▸ INFORMATION SHOWN:
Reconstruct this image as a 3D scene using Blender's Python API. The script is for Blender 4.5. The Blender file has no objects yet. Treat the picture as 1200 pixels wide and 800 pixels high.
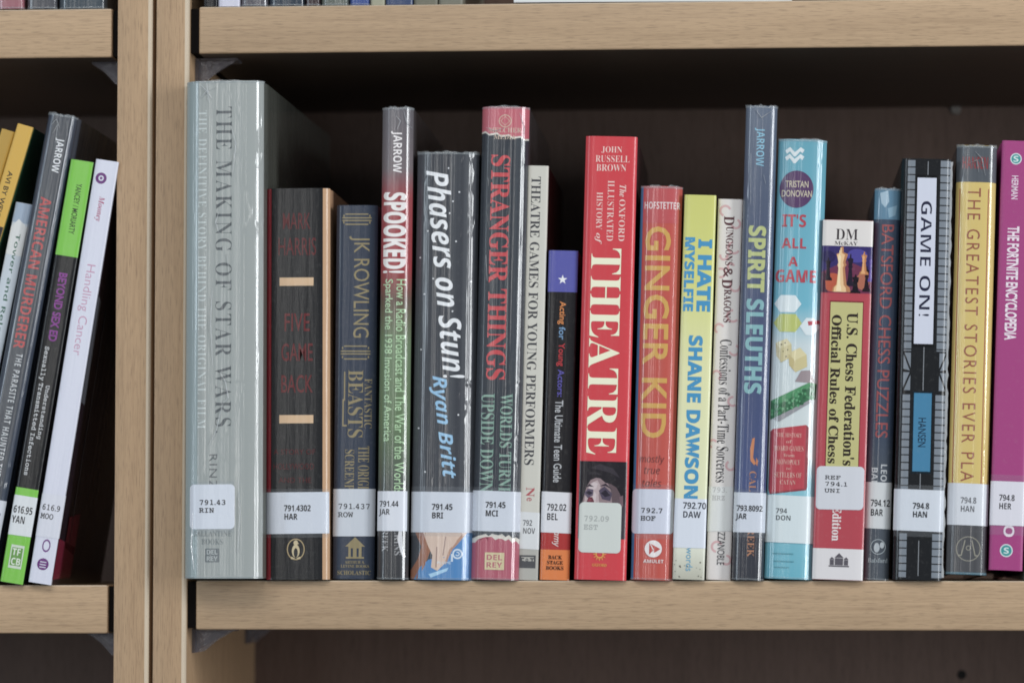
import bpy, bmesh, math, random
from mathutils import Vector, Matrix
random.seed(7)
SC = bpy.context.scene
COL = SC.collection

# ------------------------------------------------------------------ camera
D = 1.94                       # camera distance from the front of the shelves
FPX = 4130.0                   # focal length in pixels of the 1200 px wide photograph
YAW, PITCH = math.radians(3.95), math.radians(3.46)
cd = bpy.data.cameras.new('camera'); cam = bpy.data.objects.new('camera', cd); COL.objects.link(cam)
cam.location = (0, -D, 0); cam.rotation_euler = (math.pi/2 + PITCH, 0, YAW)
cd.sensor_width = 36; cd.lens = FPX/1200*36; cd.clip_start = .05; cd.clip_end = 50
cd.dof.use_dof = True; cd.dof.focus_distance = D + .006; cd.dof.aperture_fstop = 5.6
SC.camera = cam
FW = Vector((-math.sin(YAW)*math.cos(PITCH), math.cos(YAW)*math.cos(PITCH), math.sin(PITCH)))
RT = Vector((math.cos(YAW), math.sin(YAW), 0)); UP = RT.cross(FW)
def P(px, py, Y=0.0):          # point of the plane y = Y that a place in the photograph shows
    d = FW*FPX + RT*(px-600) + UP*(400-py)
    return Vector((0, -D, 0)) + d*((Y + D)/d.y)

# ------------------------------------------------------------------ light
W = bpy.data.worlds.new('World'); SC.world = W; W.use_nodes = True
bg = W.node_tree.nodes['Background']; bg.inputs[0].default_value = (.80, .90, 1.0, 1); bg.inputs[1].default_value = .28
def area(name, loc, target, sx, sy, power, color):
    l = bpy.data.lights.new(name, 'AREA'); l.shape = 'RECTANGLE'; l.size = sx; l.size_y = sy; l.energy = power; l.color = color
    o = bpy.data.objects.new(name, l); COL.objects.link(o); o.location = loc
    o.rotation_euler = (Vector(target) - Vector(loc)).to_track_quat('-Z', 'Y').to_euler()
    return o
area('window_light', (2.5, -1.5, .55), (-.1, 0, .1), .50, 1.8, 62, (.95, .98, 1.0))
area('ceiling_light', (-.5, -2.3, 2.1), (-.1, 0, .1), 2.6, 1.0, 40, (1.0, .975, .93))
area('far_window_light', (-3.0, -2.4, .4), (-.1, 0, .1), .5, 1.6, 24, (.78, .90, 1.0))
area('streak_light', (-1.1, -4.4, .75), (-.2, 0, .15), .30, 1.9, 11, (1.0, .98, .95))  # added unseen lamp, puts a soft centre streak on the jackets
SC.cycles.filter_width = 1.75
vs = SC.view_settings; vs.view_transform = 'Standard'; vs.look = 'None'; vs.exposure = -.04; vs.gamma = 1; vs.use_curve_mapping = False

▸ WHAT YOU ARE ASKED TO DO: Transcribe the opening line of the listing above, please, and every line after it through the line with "COL = SC.collection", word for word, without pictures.

▸ SOLUTION BELOW:
Reconstruct this image as a 3D scene using Blender's Python API. The script is for Blender 4.5. The Blender file has no objects yet. Treat the picture as 1200 pixels wide and 800 pixels high.
import bpy, bmesh, math, random
from mathutils import Vector, Matrix
random.seed(7)
SC = bpy.context.scene
COL = SC.collection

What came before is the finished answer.